Waze calculates thirty-four miles from Pepperdine University to East Los Angeles College; the Pacific Coast Highway to East Cesar E. Chavez Avenue; the celebrity-populated western side of Los Angeles to Cheech Marin’s East L.A.; Malibu to Monterey Park.  It sure seems longer, even in rush hour traffic.  They are two different worlds.

I serve on the advisory council for the East Los Angeles College (“ELAC”) Pathway to Law School Transfer Program, a coalition of educators and practitioners brought together to destroy obstacles that stand in the way of a young person advancing from high school to community college, from community college to a four-year college, and from a four-year college to law school.  It is an inspiring group, and I am honored to be a part.

It is also personally disconcerting.  I’m not exactly sure how I, a first-generation college student from rural Arkansas, the son of a butcher who dropped out of high school to provide for his family during the Great Depression, am suddenly the picture of white privilege in a room full of impressive human beings, but as a lawyer who drove over from his condo in Malibu, even my expertise in denial simply tossed in the towel and admitted the truth.  I may be the most reluctant privileged person around.
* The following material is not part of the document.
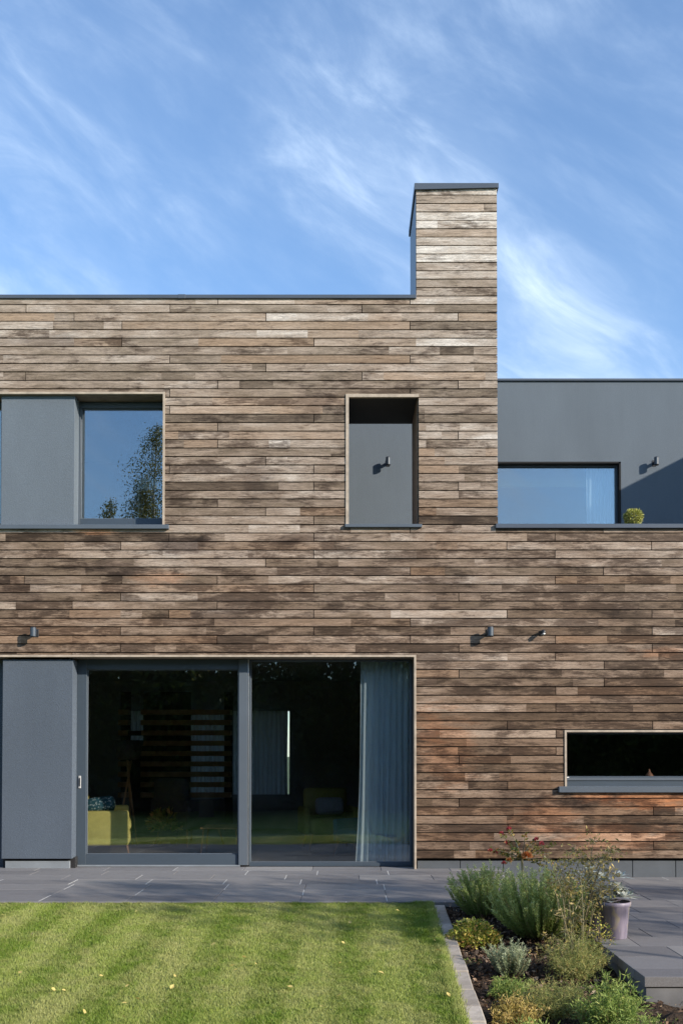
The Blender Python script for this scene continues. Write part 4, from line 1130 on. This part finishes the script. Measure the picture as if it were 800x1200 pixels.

It was dark when the meeting ended, and on the stroll across the ELAC campus to drive back to idyllic Malibu, I noticed several classes in session.  Maybe I was wanting it to be so, but it sure looked like all of the students in those classes were engaged in the instruction and not bored on Facebook.  I’m just sure of it.  I then wandered by the math tutoring center, and it was undeniably a hub of academic activity late on a weekday evening.  All this made me feel particularly hopeful in this perplexing world of ours.

If I must come to terms with privilege, and I just might have to, I must use it to help those inspiring students hungry for knowledge in those hushed classrooms gleaming in the darkness.

Discovering Diversity

I participated in a “privilege beads” exercise at a diversity conference a year ago that involved reading statements and taking applicable beads to create a privilege bracelet.  As a white, straight, Christian, highly-educated, American male who lives in Malibu, I made a privilege hula-hoop.  It was embarrassing.  It was particularly embarrassing because one of my primary self-identifiers has always been growing up poor (read: underprivileged).  I am all about sticking it to the Man, ironically, and standing up for the little guy, i.e., my people.  Imagine my surprise.
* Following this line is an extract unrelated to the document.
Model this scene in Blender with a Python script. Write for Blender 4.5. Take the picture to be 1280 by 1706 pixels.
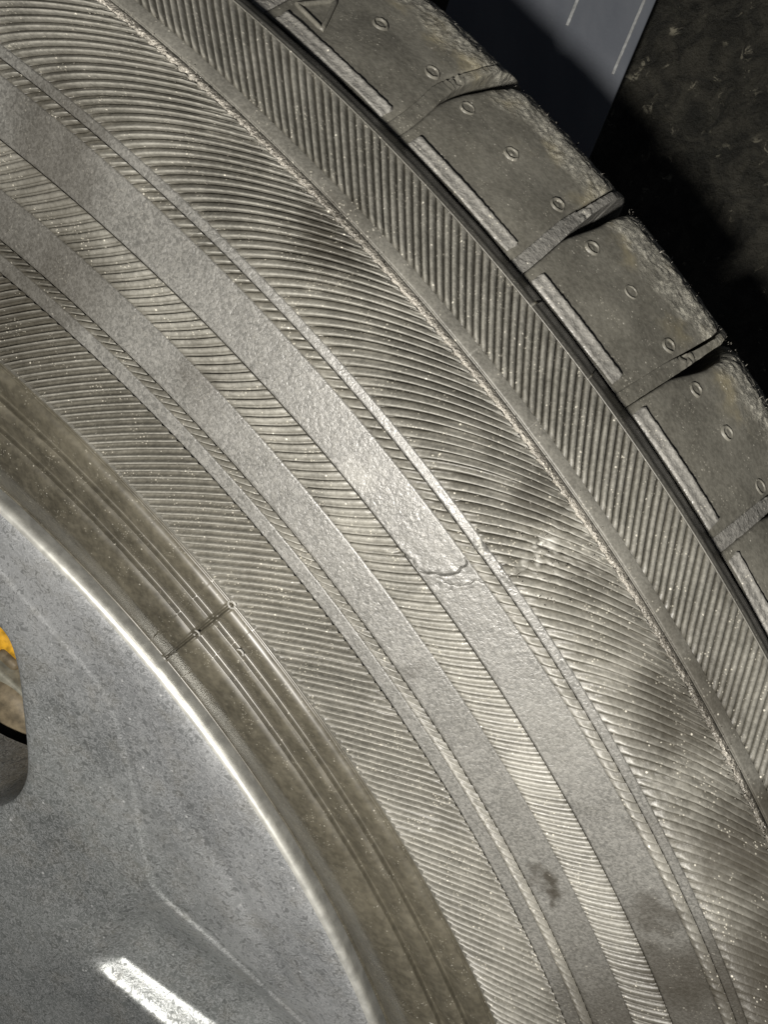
import bpy, math, random
import numpy as np
from mathutils import Matrix, Vector, Euler

random.seed(7); RNG = np.random.default_rng(7)
for o in list(bpy.data.objects): bpy.data.objects.remove(o)
scene = bpy.context.scene
col = scene.collection
mm = 0.001
HUB = 0.33                                   # height of the wheel's centre

# ------------------------------------------------------------------ camera, world, lamp
# wheel space: x right, y up, z along the axle towards the viewer; world: (x, -z, y + HUB)
W2W = Matrix(((1, 0, 0, 0), (0, 0, -1, 0), (0, 1, 0, HUB), (0, 0, 0, 1)))
CAM_R = Matrix(((0.96179816, 0.05067455, 0.26902861),
                (-0.1141621, 0.96743538, 0.22591106),
                (-0.24881985, -0.24799371, 0.93626268)))
CAM_P = Vector((0.25593748, 0.17027109, 0.0843012))
cd = bpy.data.cameras.new('camera'); cam = bpy.data.objects.new('camera', cd); col.objects.link(cam)
M = CAM_R.to_4x4(); M.translation = CAM_P
cam.matrix_world = W2W @ M
cd.sensor_fit = 'VERTICAL'; cd.sensor_height = 36.0
cd.lens = 1056.567 / 1706.0 * 36.0
cd.clip_start = 0.004; cd.clip_end = 30
scene.camera = cam

world = bpy.data.worlds.new('World'); scene.world = world; world.use_nodes = True
bg = world.node_tree.nodes['Background']
bg.inputs[0].default_value = (0.8, 0.86, 1.0, 1); bg.inputs[1].default_value = 0.035

def lamp(name, pos, power, radius, color):
    l = bpy.data.lights.new(name, 'POINT'); l.energy = power; l.shadow_soft_size = radius; l.color = color
    o = bpy.data.objects.new(name, l); col.objects.link(o)
    m = Matrix.Translation(Vector(pos)); o.matrix_world = W2W @ m
    return o
FLASH = CAM_P + CAM_R @ Vector((-0.028, -0.042, 0.034))
lamp('phone_flash', FLASH, 2.5, 0.005, (1.0, 0.955, 0.885))

vs = scene.view_settings
vs.view_transform = 'Standard'; vs.look = 'None'; vs.exposure = 0.0; vs.gamma = 1.0; vs.use_curve_mapping = False
scene.render.engine = 'CYCLES'
scene.cycles.caustics_reflective = False; scene.cycles.caustics_refractive = False

# ------------------------------------------------------------------ material helpers
class NT:
    def __init__(s, name):
        s.m = bpy.data.materials.new(name); s.m.use_nodes = True
        s.t = s.m.node_tree; s.b = s.t.nodes['Principled BSDF']
        s.tc = s.t.nodes.new('ShaderNodeTexCoord')
    def n(s, kind, **kw):
        n = s.t.nodes.new('ShaderNode' + kind)
        for k, v in kw.items(): setattr(n, k, v)
        return n
    def l(s, a, b): s.t.links.new(a, b)
    def coord(s, scale=(1, 1, 1), rot=(0, 0, 0), loc=(0, 0, 0)):
        mp = s.n('Mapping'); s.l(s.tc.outputs['Object'], mp.inputs[0])
        mp.inputs['Scale'].default_value = scale; mp.inputs['Rotation'].default_value = rot; mp.inputs['Location'].default_value = loc
        return mp.outputs[0]
    def noise(s, scale, detail=3, rough=.55, vec=None, dist=0.0):
        n = s.n('TexNoise'); n.inputs['Scale'].default_value = scale; n.inputs['Detail'].default_value = detail
        n.inputs['Roughness'].default_value = rough; n.inputs['Distortion'].default_value = dist
        s.l(vec or s.tc.outputs['Object'], n.inputs['Vector']); return n.outputs['Fac']
    def voro(s, scale, feature='F1', vec=None, out='Distance', rnd=1.0):
        n = s.n('TexVoronoi', feature=feature); n.inputs['Scale'].default_value = scale
        n.inputs['Randomness'].default_value = rnd
        s.l(vec or s.tc.outputs['Object'], n.inputs['Vector']); return n.outputs[out]
    def ramp(s, fac, stops):
        r = s.n('ValToRGB'); e = r.color_ramp.elements
        while len(e) < len(stops): e.new(.5)
        for i, (p, c) in enumerate(stops):
            e[i].position = p; e[i].color = c if len(c) == 4 else (*c, 1)
        s.l(fac, r.inputs[0]); return r.outputs[0]
    def rng(s, fac, a, b, c=0.0, d=1.0, smooth=True):
        m = s.n('MapRange', interpolation_type='SMOOTHSTEP' if smooth else 'LINEAR')
        for i, v in enumerate((a, b, c, d)): m.inputs[i + 1].default_value = v
        s.l(fac, m.inputs[0]); return m.outputs[0]
    def math(s, op, a, b=None, clamp=False):
        m = s.n('Math', operation=op, use_clamp=clamp)
        for i, v in enumerate((a, b)):
            if v is None: continue
            if isinstance(v, (int, float)): m.inputs[i].default_value = v
            else: s.l(v, m.inputs[i])
        return m.outputs[0]
    def mix(s, fac, a, b, mode='MIX'):
        m = s.n('Mix', data_type='RGBA', blend_type=mode)
        for i, v in ((0, fac), (6, a), (7, b)):
            if isinstance(v, (int, float)): m.inputs[i].default_value = v
            elif isinstance(v, tuple): m.inputs[i].default_value = (*v, 1)
            else: s.l(v, m.inputs[i])
        return m.outputs[2]
    def bump(s, h, strength, dist, prev=None):
        b = s.n('Bump'); b.inputs['Strength'].default_value = strength; b.inputs['Distance'].default_value = dist
        s.l(h, b.inputs['Height'])
        if prev is not None: s.l(prev, b.inputs['Normal'])
        return b.outputs[0]
    def radius(s):
        x = s.n('SeparateXYZ'); s.l(s.tc.outputs['Object'], x.inputs[0])
        return s.math('SQRT', s.math('ADD', s.math('MULTIPLY', x.outputs[0], x.outputs[0]), s.math('MULTIPLY', x.outputs[1], x.outputs[1])))
    def near(s, p, rad, soft=.6, warp=.004, wscale=300):
        """irregular round patch about a point: a stain, a worn spot, or painted shade or glint"""
        no = s.n('TexNoise'); no.inputs['Scale'].default_value = wscale; no.inputs['Detail'].default_value = 4
        s.l(s.tc.outputs['Object'], no.inputs['Vector'])
        a = s.n('VectorMath', operation='SUBTRACT'); s.l(no.outputs['Color'], a.inputs[0]); a.inputs[1].default_value = (.5, .5, .5)
        c = s.n('VectorMath', operation='SCALE'); s.l(a.outputs[0], c.inputs[0]); c.inputs['Scale'].default_value = warp * 2
        d = s.n('VectorMath', operation='ADD'); s.l(s.tc.outputs['Object'], d.inputs[0]); s.l(c.outputs[0], d.inputs[1])
        e = s.n('VectorMath', operation='DISTANCE'); s.l(d.outputs[0], e.inputs[0]); e.inputs[1].default_value = p
        return s.rng(e.outputs['Value'], rad, rad * soft * .5, 0, 1)
    def out(s, color, rough, normal=None, spec=.5, metal=0.0):
        b = s.b
        for sock, v in (('Base Color', color), ('Roughness', rough), ('Metallic', metal), ('Specular IOR Level', spec)):
            if isinstance(v, (int, float)): b.inputs[sock].default_value = v
            elif isinstance(v, tuple): b.inputs[sock].default_value = (*v, 1)
            else: s.l(v, b.inputs[sock])
        if normal is not None: s.l(normal, b.inputs['Normal'])
        return s.m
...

But discovering diversity has been, for me, a humiliating pathway to joy.  The world is a big and beautiful place, and leaving the startling homogeneity of my hometown, though filled with wonderful people, has been an indescribable blessing.  I have learned so much, mainly that I know so little, and what I don’t know is fascinating without fail.  More importantly, I now have relationships with people who represent ethnicity, identities, faiths, interests, and nationalities that I never even heard of as a child.  That is my real privilege.  I am better for knowing these good souls, sure, but more importantly, the world is better for knowing them, too.

I returned to the same conference this year hoping for no privilege beads but anticipating new and deeper relationships and was not disappointed on any count.  One of the many things I learned at this year’s conference is that the majority of the United States will be non-white by 2044 and that 2011 already marked the first year that more non-white babies were born in the United States than white babies.  Significant change is occurring as to several of my privileges, some far more quickly than others.  My Facebook feed reminds me that many find such changes to be frightening.  Since diversity has been a great blessing in my life, I see it with different eyes.  To co-opt the famous FDR quote, the only frightening thing I see is the fear itself.